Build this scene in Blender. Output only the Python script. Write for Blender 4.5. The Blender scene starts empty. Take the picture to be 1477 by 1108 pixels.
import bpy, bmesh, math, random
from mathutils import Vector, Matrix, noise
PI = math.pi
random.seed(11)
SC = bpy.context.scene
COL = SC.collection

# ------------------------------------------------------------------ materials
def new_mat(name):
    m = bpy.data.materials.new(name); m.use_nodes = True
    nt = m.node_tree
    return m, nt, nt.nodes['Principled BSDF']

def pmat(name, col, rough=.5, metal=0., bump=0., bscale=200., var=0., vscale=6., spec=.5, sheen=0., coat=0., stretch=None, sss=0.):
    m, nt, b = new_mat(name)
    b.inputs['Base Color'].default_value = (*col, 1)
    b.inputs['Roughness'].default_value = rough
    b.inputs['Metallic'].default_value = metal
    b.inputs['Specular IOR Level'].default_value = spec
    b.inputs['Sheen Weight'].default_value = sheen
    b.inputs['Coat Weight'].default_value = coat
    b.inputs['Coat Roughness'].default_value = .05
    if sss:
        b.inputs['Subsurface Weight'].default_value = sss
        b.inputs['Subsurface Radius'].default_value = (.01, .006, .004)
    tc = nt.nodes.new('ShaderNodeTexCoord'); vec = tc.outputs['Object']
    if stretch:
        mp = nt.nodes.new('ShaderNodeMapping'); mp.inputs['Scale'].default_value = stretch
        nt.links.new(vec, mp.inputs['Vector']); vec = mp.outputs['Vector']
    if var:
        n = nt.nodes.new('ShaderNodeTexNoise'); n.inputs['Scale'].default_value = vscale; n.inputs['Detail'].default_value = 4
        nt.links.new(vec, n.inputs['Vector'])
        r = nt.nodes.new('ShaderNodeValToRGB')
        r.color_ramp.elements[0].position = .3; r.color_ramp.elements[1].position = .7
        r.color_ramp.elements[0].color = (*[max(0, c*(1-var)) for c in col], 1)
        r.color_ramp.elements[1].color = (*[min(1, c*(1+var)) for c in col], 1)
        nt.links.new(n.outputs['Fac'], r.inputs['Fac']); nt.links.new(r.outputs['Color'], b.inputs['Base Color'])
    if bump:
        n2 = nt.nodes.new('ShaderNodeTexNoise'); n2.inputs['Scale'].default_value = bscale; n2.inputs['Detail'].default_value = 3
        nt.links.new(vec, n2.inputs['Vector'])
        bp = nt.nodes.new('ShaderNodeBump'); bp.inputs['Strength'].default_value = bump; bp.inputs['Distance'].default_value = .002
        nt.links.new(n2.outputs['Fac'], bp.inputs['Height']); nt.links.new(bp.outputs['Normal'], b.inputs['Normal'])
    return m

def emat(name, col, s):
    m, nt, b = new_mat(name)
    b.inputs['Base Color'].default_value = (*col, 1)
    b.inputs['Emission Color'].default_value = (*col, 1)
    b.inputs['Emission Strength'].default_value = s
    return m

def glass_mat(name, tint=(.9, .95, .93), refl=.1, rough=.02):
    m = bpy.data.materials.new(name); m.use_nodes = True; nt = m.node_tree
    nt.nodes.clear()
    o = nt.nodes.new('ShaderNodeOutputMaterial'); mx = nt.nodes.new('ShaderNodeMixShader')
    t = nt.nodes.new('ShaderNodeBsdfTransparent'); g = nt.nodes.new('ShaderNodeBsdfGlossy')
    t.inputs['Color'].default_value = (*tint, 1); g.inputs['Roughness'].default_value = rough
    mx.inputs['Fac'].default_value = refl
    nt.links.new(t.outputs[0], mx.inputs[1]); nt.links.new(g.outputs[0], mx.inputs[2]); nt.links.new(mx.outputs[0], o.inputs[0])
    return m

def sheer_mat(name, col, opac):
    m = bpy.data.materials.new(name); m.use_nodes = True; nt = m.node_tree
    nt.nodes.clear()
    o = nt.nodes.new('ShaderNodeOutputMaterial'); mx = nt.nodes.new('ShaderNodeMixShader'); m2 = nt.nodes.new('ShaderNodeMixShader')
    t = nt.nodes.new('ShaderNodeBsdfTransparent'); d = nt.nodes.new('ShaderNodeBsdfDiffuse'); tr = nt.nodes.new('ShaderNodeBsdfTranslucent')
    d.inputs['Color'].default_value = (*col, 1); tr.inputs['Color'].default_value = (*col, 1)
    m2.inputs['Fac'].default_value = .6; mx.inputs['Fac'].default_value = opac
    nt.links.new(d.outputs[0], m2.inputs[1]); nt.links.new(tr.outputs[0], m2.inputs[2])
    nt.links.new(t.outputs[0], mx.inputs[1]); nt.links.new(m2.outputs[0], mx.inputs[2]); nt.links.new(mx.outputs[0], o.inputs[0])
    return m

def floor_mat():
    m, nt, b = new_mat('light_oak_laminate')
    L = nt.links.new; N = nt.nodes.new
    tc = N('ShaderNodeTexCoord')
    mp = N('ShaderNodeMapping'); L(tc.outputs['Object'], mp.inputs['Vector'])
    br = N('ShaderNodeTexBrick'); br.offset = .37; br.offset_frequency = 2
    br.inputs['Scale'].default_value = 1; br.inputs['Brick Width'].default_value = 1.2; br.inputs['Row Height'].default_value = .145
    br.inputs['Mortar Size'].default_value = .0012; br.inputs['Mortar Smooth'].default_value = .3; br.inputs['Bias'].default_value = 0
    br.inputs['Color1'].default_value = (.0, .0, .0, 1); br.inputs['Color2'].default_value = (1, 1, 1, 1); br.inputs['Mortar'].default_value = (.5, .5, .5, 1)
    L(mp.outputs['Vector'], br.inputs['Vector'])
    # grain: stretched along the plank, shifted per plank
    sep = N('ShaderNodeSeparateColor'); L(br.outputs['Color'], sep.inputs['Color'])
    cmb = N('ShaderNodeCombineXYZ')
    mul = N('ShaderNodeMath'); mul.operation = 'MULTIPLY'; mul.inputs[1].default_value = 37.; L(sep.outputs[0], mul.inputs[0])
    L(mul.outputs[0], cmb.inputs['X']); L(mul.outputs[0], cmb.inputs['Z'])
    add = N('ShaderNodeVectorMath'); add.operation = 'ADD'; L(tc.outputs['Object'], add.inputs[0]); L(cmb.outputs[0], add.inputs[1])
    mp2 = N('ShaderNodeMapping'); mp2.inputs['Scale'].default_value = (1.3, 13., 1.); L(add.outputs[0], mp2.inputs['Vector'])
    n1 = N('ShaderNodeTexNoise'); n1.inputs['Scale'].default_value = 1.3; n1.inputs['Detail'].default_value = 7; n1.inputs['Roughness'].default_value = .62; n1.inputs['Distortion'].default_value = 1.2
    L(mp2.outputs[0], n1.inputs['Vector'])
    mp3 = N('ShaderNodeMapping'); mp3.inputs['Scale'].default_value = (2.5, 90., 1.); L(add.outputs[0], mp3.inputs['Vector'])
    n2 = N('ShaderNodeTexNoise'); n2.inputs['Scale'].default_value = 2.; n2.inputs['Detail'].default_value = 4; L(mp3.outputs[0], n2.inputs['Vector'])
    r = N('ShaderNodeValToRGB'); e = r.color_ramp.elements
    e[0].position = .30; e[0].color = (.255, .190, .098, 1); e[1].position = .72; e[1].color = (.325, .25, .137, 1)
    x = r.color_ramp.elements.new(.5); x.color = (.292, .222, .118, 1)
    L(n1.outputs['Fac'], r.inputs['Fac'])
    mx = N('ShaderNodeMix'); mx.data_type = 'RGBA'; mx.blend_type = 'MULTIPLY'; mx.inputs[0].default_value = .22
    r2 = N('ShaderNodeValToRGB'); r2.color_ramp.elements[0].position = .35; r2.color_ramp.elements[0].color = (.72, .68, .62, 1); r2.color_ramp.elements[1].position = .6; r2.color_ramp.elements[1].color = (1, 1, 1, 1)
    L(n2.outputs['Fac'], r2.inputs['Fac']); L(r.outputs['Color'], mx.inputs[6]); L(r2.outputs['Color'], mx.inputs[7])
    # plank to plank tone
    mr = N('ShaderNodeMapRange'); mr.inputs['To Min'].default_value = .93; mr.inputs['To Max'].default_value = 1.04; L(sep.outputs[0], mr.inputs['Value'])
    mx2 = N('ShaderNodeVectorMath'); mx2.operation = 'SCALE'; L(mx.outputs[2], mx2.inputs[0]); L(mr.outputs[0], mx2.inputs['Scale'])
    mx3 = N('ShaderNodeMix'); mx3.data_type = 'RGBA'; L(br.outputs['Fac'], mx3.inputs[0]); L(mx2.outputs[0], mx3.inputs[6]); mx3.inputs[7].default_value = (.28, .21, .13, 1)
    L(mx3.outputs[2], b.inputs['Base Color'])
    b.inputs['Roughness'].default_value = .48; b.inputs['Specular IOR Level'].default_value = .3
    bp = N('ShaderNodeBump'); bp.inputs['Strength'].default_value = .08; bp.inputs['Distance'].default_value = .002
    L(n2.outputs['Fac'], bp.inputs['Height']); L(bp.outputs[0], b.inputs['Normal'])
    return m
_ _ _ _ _
-- Set task --
The lines from the top of the data above down to the line containing "return m, nt, nt.nodes['Principled BSDF']" are to be copied exactly; no other line should appear.

-- Solved exercise --
Build this scene in Blender. Output only the Python script. Write for Blender 4.5. The Blender scene starts empty. Take the picture to be 1477 by 1108 pixels.
import bpy, bmesh, math, random
from mathutils import Vector, Matrix, noise
PI = math.pi
random.seed(11)
SC = bpy.context.scene
COL = SC.collection

# ------------------------------------------------------------------ materials
def new_mat(name):
    m = bpy.data.materials.new(name); m.use_nodes = True
    nt = m.node_tree
    return m, nt, nt.nodes['Principled BSDF']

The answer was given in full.